Iniciar o movimento pela unidade de milhagens foi uma escolha óbvia - esse era um dos negócios paralelos da companhia que se encontravam em estágio mais avançado. Em 1994, a TAM tornou-se a primeira a oferecer esse tipo de serviço no país. Em 2008, com 6 milhões de participantes, a área faturou 528 milhões de reais (os dados de 2009 ainda não foram divulgados). A lógica do negócio é razoavelmente simples. As empresas parceiras da TAM, no programa pagam uma espécie de taxa de administração à companhia aérea cada vez que um dos participantes compra um de seus produtos ou serviços. Em contrapartida, elas têm acesso ao valioso banco de dados construído pela TAM. nos últimos 15 anos. A convicção de que o spin off poderia dar certo veio do bemsucedido exemplo da Air Canada, que abriu o capital de sua unidade de milhagens, a Aeroplan, em 2005. Hoje, o valor de mercado da Aeroplan equivale a 4,5 vezes o da Air Canada.

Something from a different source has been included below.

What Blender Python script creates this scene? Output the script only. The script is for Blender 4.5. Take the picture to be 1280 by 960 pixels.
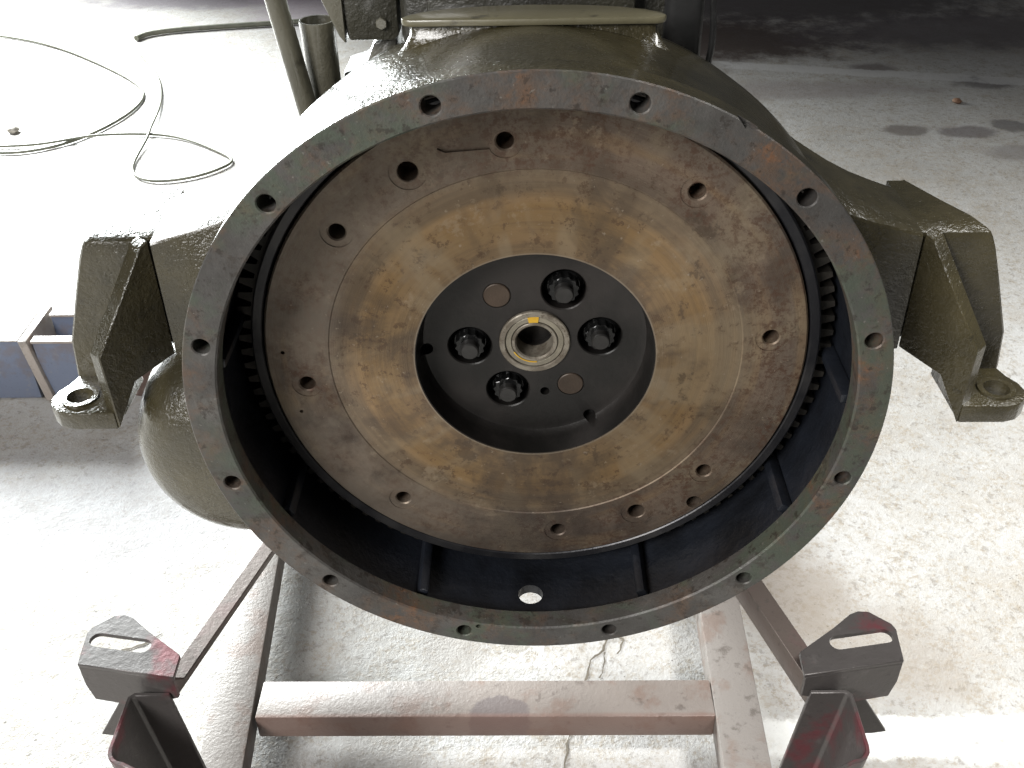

Boa parte da estrutura necessária para a expansão de outras atividades da TAM já está montada, basta aproveitá-la de forma mais eficiente. A unidade de transporte de cargas, por exemplo, fatura mais de 1 bilhão de reais por ano aproveitando espaços vazios no porão dos aviões comerciais - recentemente a companhia começou a atender novas cidades na Europa e nos Estados Unidos. A operadora de turismo TAM Viagens, que tem 70 lojas credenciadas, vai iniciar no fim de março a abertura de suas primeiras franquias. Em dois anos, todas as lojas atuais serão convertidas, e outras 110, abertas em 50 cidades já mapeadas. "O modelo de franquias vai preparar a TAM Viagens para um passo mais ousado, como a abertura de capital", diz Paulo Castello Branco, vicepresidente comercial da companhia aérea. Um negócio considerado ainda mais promissor é o centro de manutenção. Com 947 funcionários, o centro passou a revisar aeronaves de outras companhias no ano passado. Hoje, 15% da receita vem de serviços a empresas como LAN Chile e OceanAir. A meta é dobrar o percentual nos próximos quatro anos. Nessa área, a inspiração vem da alemã Lufthansa, que separou seu centro de manutenção em 1995 e hoje fatura com ele 3,7 bilhões de euros por ano atendendo 670 clientes. Como em todo projeto pioneiro, existem vantagens - e também riscos. Um deles é o potencial conflito de interesses da TAM, ao mesmo tempo controladora do Multiplus e sua gestora. Toda vez que um cliente emite uma passagem aérea com seus pontos, a Multiplus paga um valor à TAM referente ao bilhete. "É preciso estabelecer regras claras no que se refere a esses valores, do contrário a TAM em tese poderia manobrá-los de acordo com os interesses do caixa da empresamãe", diz um consultor. Mesmo com esse telhado de vidro, até agora a TAM parece ter conquistado a confiança dos investidores - as ações da Multiplus valorizaram 15% em menos de um mês. Daqui para a frente, Líbano Barroso terá de lutar para mantê-la.